Hélas, la Seconde Guerre mondiale va cette fois sonner le glas de cette effervescence, d’autant plus qu’elle sera suivie d’une longue période complexe où le pays sera sous le joug de l’URSS et où certains écrivains devront se plier à l’exil. Les activités du Groupe 42 sont ainsi interdites dès 1948, tandis qu’Egon Hostovský (dont le roman Le Vertige de minuit a inspiré Clouzot pour son film Les Espions) quitte à nouveau son pays. Les relations qu’entretiennent Bohumil Hrabal (1914-1997) et son gouvernement sont aussi très compliquées : frappé par la censure après le « printemps de Prague », ses œuvres ne peuvent circuler que clandestinement sous la forme de « samizdats ». Son roman le plus prisé, Une trop bruyante solitude, est disponible en Pavillons poche chez Robert Laffont.

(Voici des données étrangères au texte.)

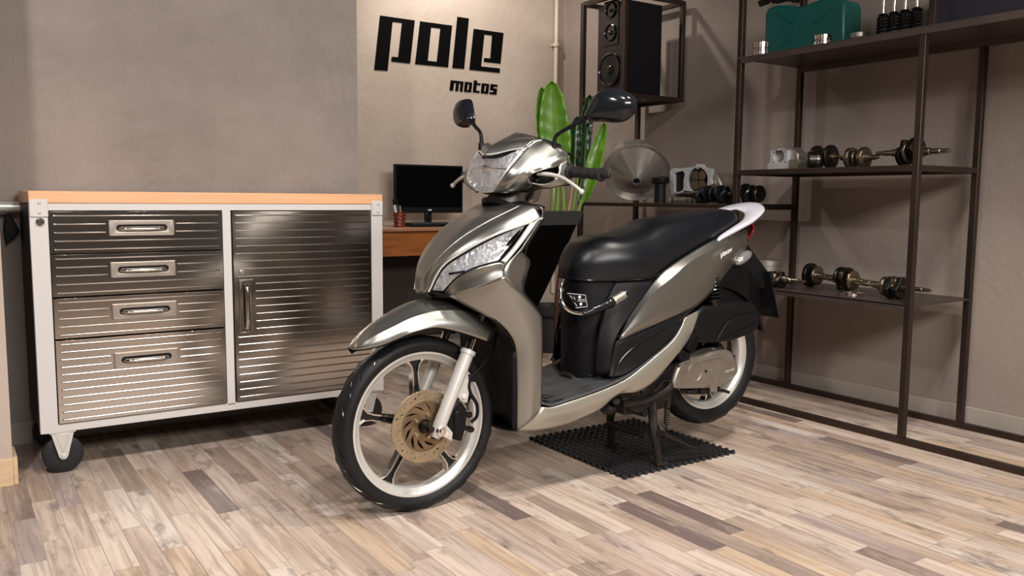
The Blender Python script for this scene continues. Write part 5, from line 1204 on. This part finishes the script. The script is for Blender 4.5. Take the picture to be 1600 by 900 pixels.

Mais l’auteur tchèque le plus connu du XXe siècle est sans aucun doute Milan Kundera, né en 1929 à Brno, d’autant plus qu’il entretient des liens très forts avec la France qui lui offrit une nationalité quand il se trouva apatride en 1979, suite à sa fuite quatre ans auparavant. Son œuvre qu’elle ait directement été écrite en français à partir 1993 ou qu’elle été retraduite du tchèque par ses soins compte nombre de classiques tels que La Plaisanterie, L’Insoutenable Légèreté de l’être ou La Lenteur, et est entièrement disponible chez Gallimard. Avec la « révolution de velours » en 1989 et l’arrivée au pouvoir d’un poète-dramaturge, Václav Havel (1936-2011), le carcan s’est complètement desserré et les écrits censurés jusqu’alors purent être enfin librement publiés, voire recommencer à s’exporter. Bien qu’ils soient encore trop rares sur les tables de nos librairies, les écrivains des nouvelles générations (après 1960) affichent une belle vigueur qui laisse espérer un ultime renouveau.